Coordinating office building energy management with electric vehicle (EV) charging faces challenges including peak power constraints, time-varying electricity pricing, and uncertainty in EV departure times. Method: This paper proposes HUCA—a real-time hierarchical multi-agent charging control framework—integrating an uncertainty-aware critic enhancement mechanism that explicitly models stochastic EV departure times within the policy evaluation process for improved robustness and adaptability. It employs a hierarchical Actor-Critic architecture combined with multi-agent reinforcement learning to jointly optimize building electricity cost and EV charging completion rate. Results: Experiments using real-world electricity price data demonstrate that HUCA significantly reduces total electricity expenditure while maintaining a high charging satisfaction rate, thereby supporting grid stability and enabling responsive demand-side participation in emergency scenarios.
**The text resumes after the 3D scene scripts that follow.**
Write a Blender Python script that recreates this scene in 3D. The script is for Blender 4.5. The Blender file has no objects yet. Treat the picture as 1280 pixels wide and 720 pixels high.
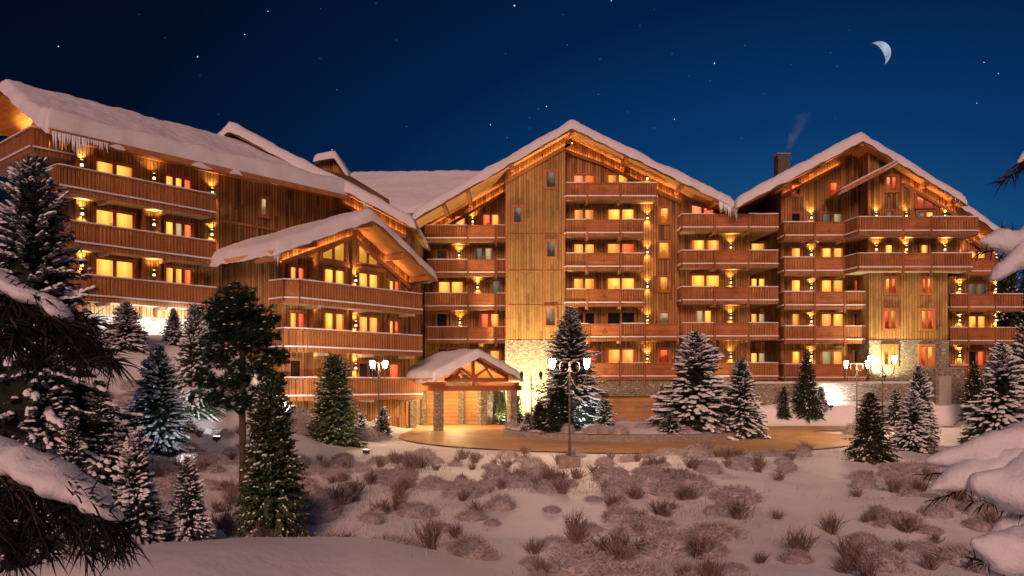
import bpy, math, random
from mathutils import Vector, Matrix, noise
random.seed(7)
# ------------------------------------------------------------------ camera model measured from the photograph
F, HZ, CZ = 1000.0, 480.0, 3.0
sc = bpy.context.scene
col = sc.collection
R = math.radians

def sstep(a, b, x):
    t = min(1.0, max(0.0, (x - a) / (b - a)))
    return t * t * (3 - 2 * t)
def lerp(a, b, t): return a + (b - a) * t
def nz(x, y, z=0.0): return noise.noise(Vector((x, y, z)))

class Frame:
    """plan frame of a building: local x along the facade, local y inwards, z up"""
    def __init__(s, ox, oy, deg=0.0):
        s.ox, s.oy, s.a = ox, oy, R(deg)
        s.c, s.s = math.cos(s.a), math.sin(s.a)
    def world(s, x, y): return (s.ox + x * s.c - y * s.s, s.oy + x * s.s + y * s.c)
    def local(s, X, Y):
        dx, dy = X - s.ox, Y - s.oy
        return (dx * s.c + dy * s.s, -dx * s.s + dy * s.c)
    def px(s, px, y):
        """local x of the vertical line seen at column px on the plane local y"""
        k = (px - 640) / F
        # ox + x c - y s = k (oy + x s + y c)
        return (k * (s.oy + y * s.c) - s.ox + y * s.s) / (s.c - k * s.s)
    def pz(s, px, py, y):
        x = s.px(px, y)
        return CZ + (HZ - py) / F * s.world(x, y)[1]
    def pt(s, px, py, y): return (s.px(px, y), s.pz(px, py, y))

# ------------------------------------------------------------------ object helpers
def tag(o, label=None, cat=None, group=None, kind=None):
    if label: o['label'] = label
    if cat: o['category'] = cat
    if group: o['group'] = group
    if kind: o['kind'] = kind
    return o
def empty(name, loc=(0, 0, 0), rz=0.0, label=None, cat=None, group=None):
    o = bpy.data.objects.new(name, None)
    o.empty_display_size = 0.3
    o.location = loc; o.rotation_euler = (0, 0, rz)
    col.objects.link(o)
    return tag(o, label, cat, group)
def children(o): return [c for c in bpy.data.objects if c.parent == o]
def copy_tree(o, parent=None):
    kids = list(o.children)
    c = o.copy(); col.objects.link(c); c.parent = parent
    for k in kids:
        d = k.copy(); col.objects.link(d); d.parent = c
        for g in list(k.children):
            e = g.copy(); col.objects.link(e); e.parent = d
    return c

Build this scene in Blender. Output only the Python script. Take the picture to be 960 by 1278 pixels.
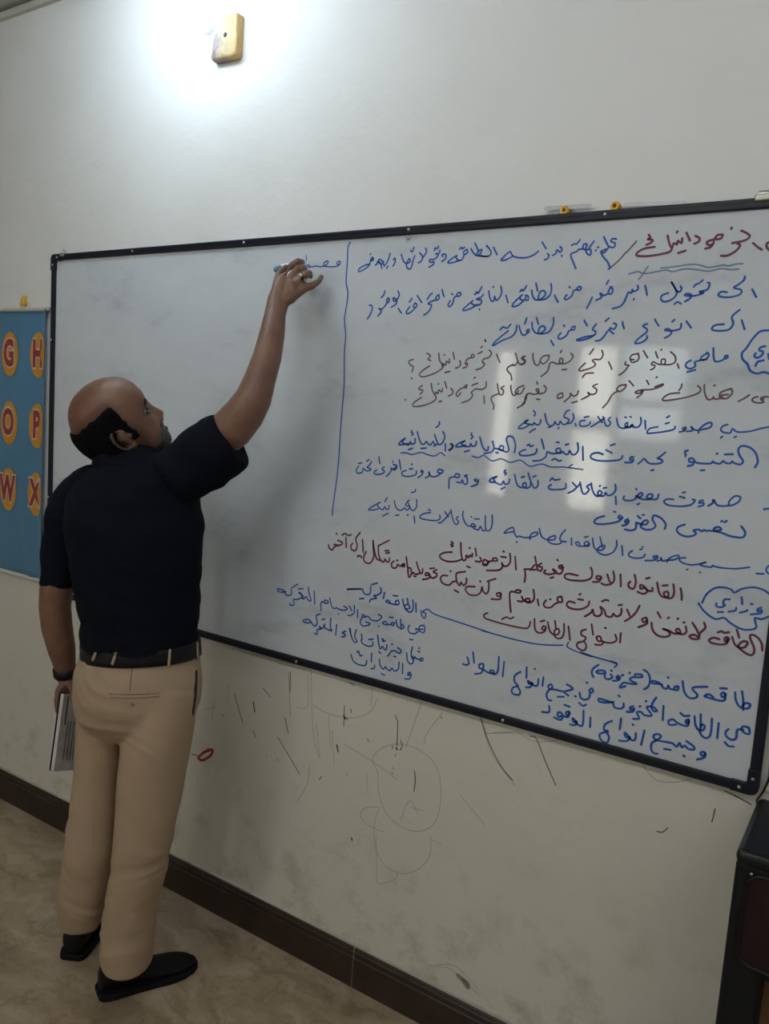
import bpy, bmesh, math, random
from math import pi, sin, cos, radians as R
from mathutils import Vector as V, Matrix, noise
for _o in list(bpy.data.objects): bpy.data.objects.remove(_o)
S = bpy.context.scene; COL = S.collection
random.seed(4)
# ---------------------------------------------------------------- camera (960 x 1278, f = 1000 px)
CAM = V((2.56, -1.758, 1.613)); YAW, PIT, ROL, F = -.567, -.12, .0684, 1000.
FW = V((sin(YAW)*cos(PIT), cos(YAW)*cos(PIT), sin(PIT)))
_r0 = V((cos(YAW), -sin(YAW), 0)); _u0 = _r0.cross(FW)
RT = cos(ROL)*_r0 + sin(ROL)*_u0; UP = -sin(ROL)*_r0 + cos(ROL)*_u0
cam = bpy.data.objects.new('camera', bpy.data.cameras.new('camera')); COL.objects.link(cam)
m = Matrix((RT, UP, -FW)).transposed().to_4x4(); m.translation = CAM; cam.matrix_world = m
cam.data.sensor_fit = 'VERTICAL'; cam.data.sensor_height = 24; cam.data.lens = 24*F/1278; cam.data.clip_start = .02
S.camera = cam
# ---------------------------------------------------------------- view, sky, lights
S.view_settings.view_transform = 'Standard'; S.view_settings.look = 'None'; S.view_settings.gamma = 1
S.view_settings.use_curve_mapping = False; S.view_settings.exposure = 0.68
w = bpy.data.worlds.new('world'); S.world = w; w.use_nodes = True
w.node_tree.nodes['Background'].inputs[0].default_value = (1, .93, .84, 1); w.node_tree.nodes['Background'].inputs[1].default_value = 7.0
def area(name, loc, sx, sy, energy, col, rot, portal=False):
    l = bpy.data.lights.new(name, 'AREA'); l.shape = 'RECTANGLE'; l.size = sx; l.size_y = sy; l.energy = energy; l.color = col
    if portal: l.cycles.is_portal = True
    o = bpy.data.objects.new(name, l); o.location = loc; o.rotation_euler = rot; COL.objects.link(o); return o
ROOM = (-1.3, 5.0, -4.0, 0.02, 2.95)      # x0 x1 y0 y1 height
WINS = [(-.18, -.02, 1.05, 2.17), (.48, .765, 1.02, 2.22), (.815, 1.25, 1.57, 2.21)]
for i, (a, b, c, d) in enumerate(WINS):
    area('window_portal', ((a+b)/2, -4.06, (c+d)/2), b-a, d-c, 1, (1, 1, 1), (R(90), 0, 0), True)
TUBE_E = 46.0; GLOBE_E = 9.0

# ---------------------------------------------------------------- helpers
def ray(px, py): return FW + RT*((px-480)/F) - UP*((py-639)/F)
def P(px, py, t): return CAM + ray(px, py)*t
def Y(px, py, y=0.0):
    d = ray(px, py); return CAM + d*((y-CAM.y)/d.y)
def Z(px, py, z=0.0):
    d = ray(px, py); return CAM + d*((z-CAM.z)/d.z)
def link(name, me, mat=None, parent=None, smooth=True):
    o = bpy.data.objects.new(name, me); COL.objects.link(o)
    if mat and not me.materials: me.materials.append(mat)
    if smooth: me.polygons.foreach_set('use_smooth', [True]*len(me.polygons))
    if parent:
        o.parent = parent
        if parent.type == 'EMPTY' or True: o.matrix_parent_inverse = parent_world(parent).inverted()
    return o
def parent_world(o):
    return o.matrix_basis.copy() if not o.parent else parent_world(o.parent) @ o.matrix_parent_inverse @ o.matrix_basis
def tag(o, label=None, cat=None, group=None, kind=None):
    for k, v in (('label', label), ('category', cat), ('group', group), ('kind', kind)):
        if v: o[k] = v
    return o
def empty(name, loc, label, cat, group=None):
    o = bpy.data.objects.new(name, None); o.location = loc; o.empty_display_size = .05; COL.objects.link(o); return tag(o, label, cat, group)
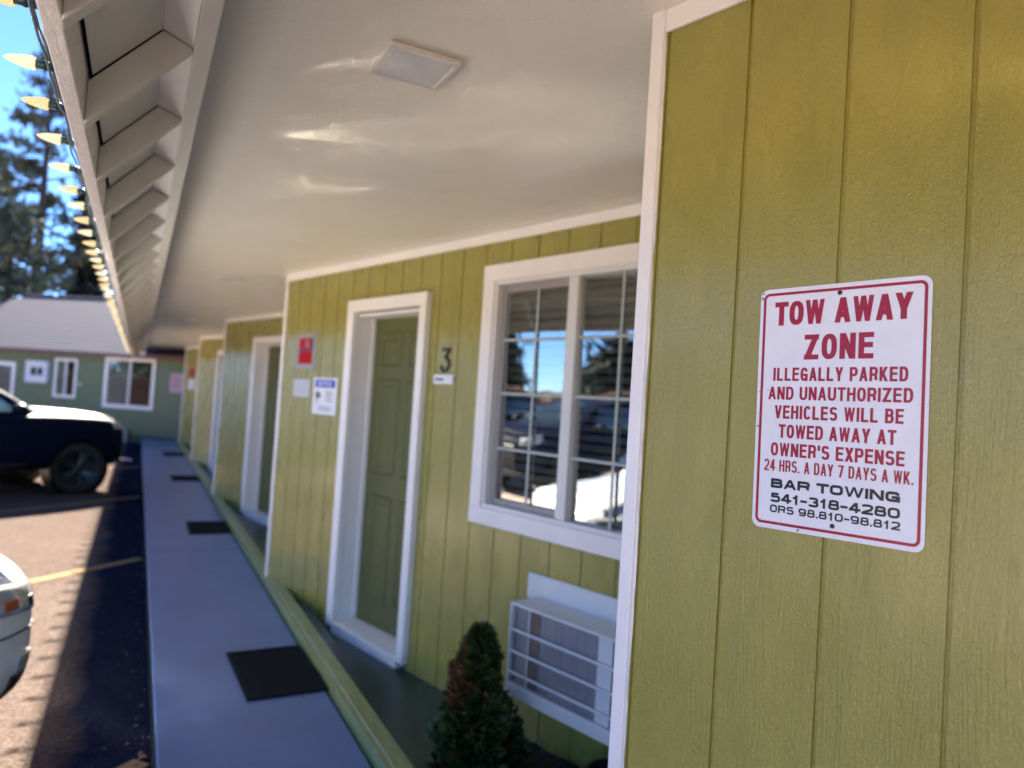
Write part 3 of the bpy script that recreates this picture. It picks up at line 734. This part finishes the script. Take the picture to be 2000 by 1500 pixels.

The advanced bidirectional EV charging and discharging technology, aimed at supporting grid stability and emergency operations, has driven a growing interest in workplace applications. It not only reduces electricity expenses but also enhances the resilience in handling practical matters, such as peak power limitation, fluctuating energy prices, and unpredictable EV departures. Considering these factors systematically can benefit energy efficiency in office buildings and for EV users simultaneously. To employ AI to address these issues, we propose HUCA, a novel real-time charging control for regulating energy demands for both the building and EVs. HUCA employs hierarchical actor-critic networks to dynamically reduce electricity costs in buildings, accounting for the needs of EV charging in the dynamic pricing scenario. To tackle the uncertain EV departures, we introduce a new critic augmentation to account for departure uncertainties in evaluating the charging decisions, while maintaining the robustness of the charging control. Experiments on real-world electricity datasets under both simulated certain and uncertain departure scenarios demonstrate that HUCA outperforms baselines in terms of total electricity costs while maintaining competitive performance in fulfilling EV charging requirements. A case study also manifests that HUCA effectively balances energy supply between the building and EVs based on real-time information, showcasing its potential as a key AI-driven solution for vehicle charging control.